Obama also got lucky. John Edwards took away even more of Clinton’s momentum by finishing percentage points ahead of her in Iowa, relegating Clinton to a third-place finish. Edwards, who, like Clinton, supported the Iraq War, apologized for it during a speech (“silence is betrayal”) at the the famed Riverside Church, invoking Martin Luther King on Vietnam. Edwards’s speech only made left-wing activists even more perplexed that Clinton did not express regret for the Iraq War.
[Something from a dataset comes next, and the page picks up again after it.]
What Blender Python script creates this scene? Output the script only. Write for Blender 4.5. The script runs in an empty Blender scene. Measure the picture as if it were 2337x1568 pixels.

When Obama’s campaign seemed to be on the ropes in 2011, he delivered his “fierce urgency of now” Jefferson-Jackson speech in Iowa that turned his campaign around. And after losing New Hampshire to Clinton, Obama gave his “yes, we can” speech, which may have been his most important address of the campaign, especially since his “yes, we can” framing inspired black primary voters in South Carolina and conveniently translated into “Si, Se Puede” in Spanish ahead of primaries with more Hispanic voters. But, as Obama message guru and strategist David Axelrod noted in his new book, Obama at first thought “yes, we can” was “corny” until Michelle Obama knocked some sense into him.

Obama was lucky and good as a candidate. Anti-Clinton activists seem to realize that no matter how lucky any of the potential ’16 Clinton challengers get, none will be good enough to inspire enough primary voters to topple the Clinton machine.